start Data shown
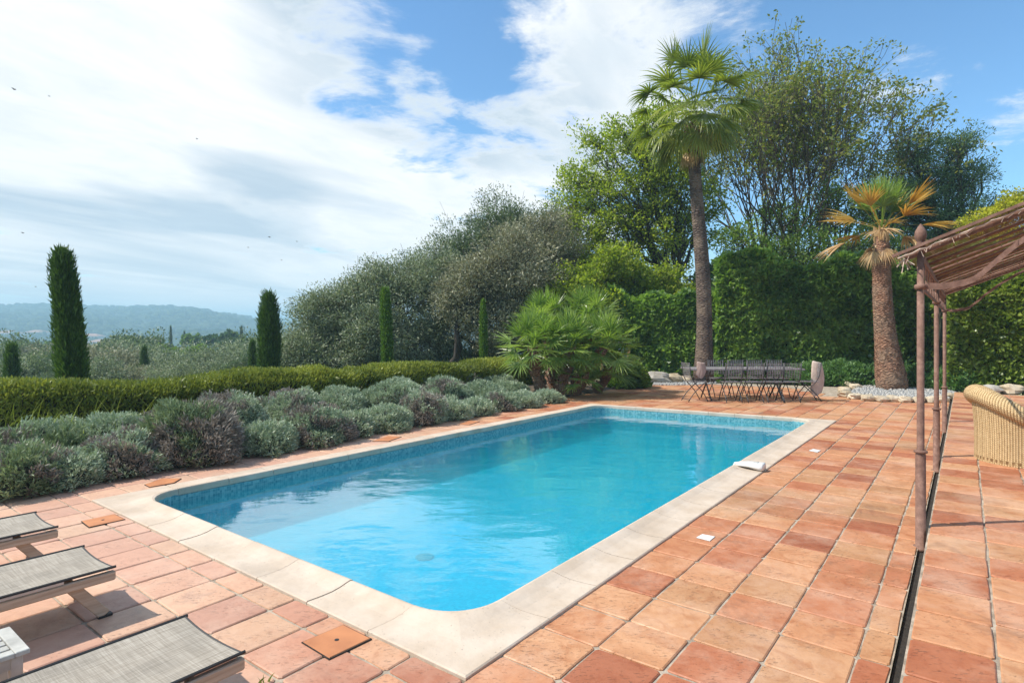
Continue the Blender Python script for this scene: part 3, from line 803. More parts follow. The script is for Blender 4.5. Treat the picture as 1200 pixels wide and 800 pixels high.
coping_corner((OU0, OV1), (OU0 + .72 - e_, OV1), (OU0, OV1 - .72 + e_), (IU0 + r_, IV1 - r_), 90)
coping_corner((OU0, OV0), (OU0, OV0 + .72 - e_), (OU0 + .72 - e_, OV0), (IU0 + r_, IV0 + r_), 180)
coping_corner((OU1, OV0), (OU1 - .72 + e_, OV0), (OU1, OV0 + .72 - e_), (IU1 - r_, IV0 + r_), 270)
# flip winding fix is not needed: both sides shade alike
cb.build('coping', M['coping'], pool, local=True)
jb = MB(); 
jb.add([PL(a, b, -.035) for a, b in rrect(OU0 + .01, OU1 - .01, OV0 + .01, OV1 - .01, .01, 6)] + [PL(a, b, -.035) for a, b in rrect(IU0 - .02, IU1 + .02, IV0 - .02, IV1 + .02, .36, 6)],
       [(k, (k + 1) % 28, 28 + (k + 1) % 28, 28 + k) for k in range(28)]).build('coping_bed', M['grout'], pool, local=True)
# floor drain and inlets
dl = D(503, 658, 1)  # sight line only used for a first guess of the drain place
dr = MB(); dr.lathe([(.0, 0), (.09, 0), (.09, .008), (.075, .014), (.0, .014)], 24, PL(2.0, -2.28, PD))
dr.build('floor_drain', M['drainblue'], pool, local=True)
wb = MB(); wb.add([WW(a, b, -.105) for a, b in rrect(IU0 + .004, IU1 - .004, IV0 + .004, IV1 - .004, .34, 6)], [tuple(range(27, -1, -1))])
wo = wb.build('pool_water', M['water']); wo['kind'] = 'structure'

# lids and small plates
def lid(poly_px, label, mat='lid', cat='cover', hole=True, h=.009, name='inspection_lid'):
    p = [G(*q) for q in poly_px]; c = sum(p) / len(p); root = empty(name, (c[0], c[1], 0), label, cat)
    fr = MB(); q = [c + (k - c) * 1.05 for k in p]; n_ = len(p)
    fr.add([(a[0], a[1], -.004) for a in q] + [(a[0], a[1], h - .004) for a in q], [tuple(range(n_, 2 * n_))] + [(i, (i + 1) % n_, n_ + (i + 1) % n_, n_ + i) for i in range(n_)]).build('frame_gap', M['gap'], root)
    tp = MB(); tp.add([(a[0], a[1], h - .0035) for a in p] + [(a[0] * .98 + c[0] * .02, a[1] * .98 + c[1] * .02, h) for a in p], [tuple(range(n_, 2 * n_))] + [(i, (i + 1) % n_, n_ + (i + 1) % n_, n_ + i) for i in range(n_)]).build('cover_plate', M[mat], root)
    if hole: MB().lathe([(.0, h + .0005), (.012, h + .0005), (.012, h + .002), (0, h + .002)], 10, (c[0], c[1], 0)).build('finger_hole', M['black'], root)
lid([(355, 753), (402, 733), (434, 749), (386, 772)], 'orange terracotta inspection lid beside the near coping corner')
lid([(96, 611), (134, 603), (146, 609), (105, 618)], 'small orange inspection lid by the left end of the coping')
lid([(170, 568), (190, 561), (212, 561), (204, 566), (176, 571)], 'orange skimmer lid on the planted side nearest the loungers', hole=False)
lid([(437, 517), (455, 511), (470, 512), (456, 517)], 'brown skimmer lid halfway along the planted side', hole=False)
lid([(538, 497), (551, 493), (562, 494), (550, 498)], 'small brown skimmer lid towards the far end of the planted side', hole=False)
lid([(816, 630), (823, 626), (838, 629), (832, 634)], 'small white plate set in the near paving right of the pool', 'white', hole=False, h=.006, name='white_plate')
lid([(948, 528), (953, 526), (962, 528), (958, 530)], 'small white plate set in the far paving right of the pool', 'white', hole=False, h=.006, name='white_plate')

# pool alarm box on the coping
def alarm():
    c = W(5.25, -.14); root = empty('pool_alarm', (c[0], c[1], .015), 'white plastic alarm box sitting on the right coping with a hook over the water', 'pool alarm')
    b = MB(); vs = []; fs = []
    secs = [(-.17, .06, .022), (-.13, .085, .035), (-.02, .095, .05), (.10, .095, .072), (.135, .088, .075), (.145, .07, .062)]
    ring = []
    for s_, w, h in secs:
        for a, z in ((-w * .9, .0), (-w, h * .35), (-w * .85, h * .85), (-w * .6, h), (w * .6, h), (w * .85, h * .85), (w, h * .35), (w * .9, 0)):
            p = np.array(c[:2]) + CV * (s_) + CU * (a * 1.0); vs.append((p[0], p[1], .022 + z + (.02 if s_ < 0 else 0)))
    for i in range(len(secs) - 1):
        for k in range(8): j = (k + 1) % 8; fs.append((i * 8 + k, i * 8 + j, i * 8 + 8 + j, i * 8 + 8 + k))
    fs += [tuple(range(7, -1, -1)), tuple(range(40, 48))]
    b.add(vs, fs).build('housing', M['white'], root, True)
    h = MB(); P_ = np.array(c[:2])
    def q(s_, z, a=0): e = P_ + CV * s_ + CU * a; return (e[0], e[1], z)
    h.tube([q(-.10, .055), q(-.15, .065), q(-.195, .055), q(-.21, .02), q(-.21, -.12), q(-.21, -.22)], .013, 8).build('water_probe', M['white'], root, True)
    MB().box(q(.045, .094), (.07, .06, .008), [(CU[0], CU[1], 0), (CV[0], CV[1], .1), (0, 0, 1)], .003).build('control_panel', M['greyplastic'], root)
alarm()


# ================================================================== PLANTING BED
bedm = MB()
bp = []
bu = np.arange(-9, 14.6, .6)
X_ = []; 
BV = np.array([-10.2, -9.2, -8.4, -7.6, -6.9, -6.4, -6.1, -5.93]); BZ = np.array([-.3, .02, .10, .12, .12, .08, .03, -.04])
Ug, Vg = np.meshgrid(bu, BV, indexing='ij')
xs = N0[0] + Ug * CU[0] + Vg * CV[0]; ys = N0[1] + Ug * CU[1] + Vg * CV[1]
gridobj('planting_bed_soil', xs, ys, BZ[None] + (fbm(xs * 2, ys * 2, 3) - .5) * .06, M['soil'], kind='structure')

def mound(name, label, c, rx, h, seed, mat, group, n=900, spike=.06, lw=.011, per=9, yaw=0.0, mat2=None, stalks=0, cat='shrub'):
    """soft domed shrub of many small sprigs growing outwards from its middle"""
    rg = np.random.default_rng(seed); c = np.array(c, float)
    root = empty(name, c, label, cat, group)
    ry = rx * (.85 + .3 * rg.random())
    d = unit(rg.normal(0, 1, (n, 3)) * [1, 1, .85]); d[:, 2] = np.abs(d[:, 2]) * 1.05 - .06; d = unit(d)
    az = np.arctan2(d[:, 1], d[:, 0])
    lump = 1 + .42 * (vnoise(d[:, 0] * 2.6 + seed, d[:, 1] * 2.6 + d[:, 2] * 2, seed) - .5) + .26 * (vnoise(d[:, 0] * 6 + 5, d[:, 1] * 6 + d[:, 2] * 5, seed + 1) - .5)
    P0 = d * np.array([rx, ry, h])[None] * (lump * .93)[:, None]; P0[:, 2] += h * .05
    tang = unit(d * np.array([1, 1, 1.0]) + [0, 0, .45])
    # sprig: per leaves around a short stem
    P = np.repeat(P0, per, 0); A = np.repeat(tang, per, 0); tt = np.tile(np.linspace(-.5, 1, per), n)[:, None]
    P = P + A * tt * spike + rg.normal(0, spike * .13, P.shape)
    V = leafquads(P + c, A * 1.0, spike * .8, lw * 1.35, rg, .8)
    rv = np.clip(np.repeat(rg.random(n), per) * .6 + rg.random(n * per) * .4, 0, 1)
    if mat2 is None:
        npobj('foliage', V, 4, M[mat], root, rv)
    else:
        sel = np.repeat(vnoise(d[:, 0] * 2.6 + 3, d[:, 1] * 2.6 + d[:, 2] * 2.5, seed + 9) + .25 * (rg.random(n) - .5) > .58, per)
        npobj('foliage', V[~sel], 4, M[mat], root, rv[~sel]); npobj('faded_flowers', V[sel], 4, M[mat2], root, rv[sel])
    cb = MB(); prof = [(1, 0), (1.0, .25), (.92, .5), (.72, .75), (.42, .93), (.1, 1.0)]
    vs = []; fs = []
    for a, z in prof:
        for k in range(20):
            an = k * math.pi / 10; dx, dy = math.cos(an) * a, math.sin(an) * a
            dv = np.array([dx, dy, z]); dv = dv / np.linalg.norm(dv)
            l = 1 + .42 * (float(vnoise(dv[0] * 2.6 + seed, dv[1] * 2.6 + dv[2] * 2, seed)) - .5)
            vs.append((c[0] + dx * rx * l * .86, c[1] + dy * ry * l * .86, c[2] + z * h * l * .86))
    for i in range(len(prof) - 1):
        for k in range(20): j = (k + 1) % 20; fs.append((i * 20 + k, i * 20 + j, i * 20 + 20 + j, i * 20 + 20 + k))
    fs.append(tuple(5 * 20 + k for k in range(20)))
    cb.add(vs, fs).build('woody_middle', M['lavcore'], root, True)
    return root
ORD = ['first', 'second', 'third', 'fourth', 'fifth', 'sixth', 'seventh', 'eighth', 'ninth', 'tenth', 'eleventh', 'twelfth', 'thirteenth', 'fourteenth', 'fifteenth', 'sixteenth', 'seventeenth', 'eighteenth', 'nineteenth', 'twentieth', 'twenty-first', 'twenty-second', 'twenty-third', 'twenty-fourth', 'twenty-fifth', 'twenty-sixth', 'twenty-seventh', 'twenty-eighth', 'twenty-ninth', 'thirtieth']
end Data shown
Aim of the exercise:
Exactly repeat the lines from the line with "an = k * math.pi" to the line with "l = 1 + .42 * (float(vnoise(dv[0]", including both, and output nothing else.

Answer to the task:
            an = k * math.pi / 10; dx, dy = math.cos(an) * a, math.sin(an) * a
            dv = np.array([dx, dy, z]); dv = dv / np.linalg.norm(dv)
            l = 1 + .42 * (float(vnoise(dv[0] * 2.6 + seed, dv[1] * 2.6 + dv[2] * 2, seed)) - .5)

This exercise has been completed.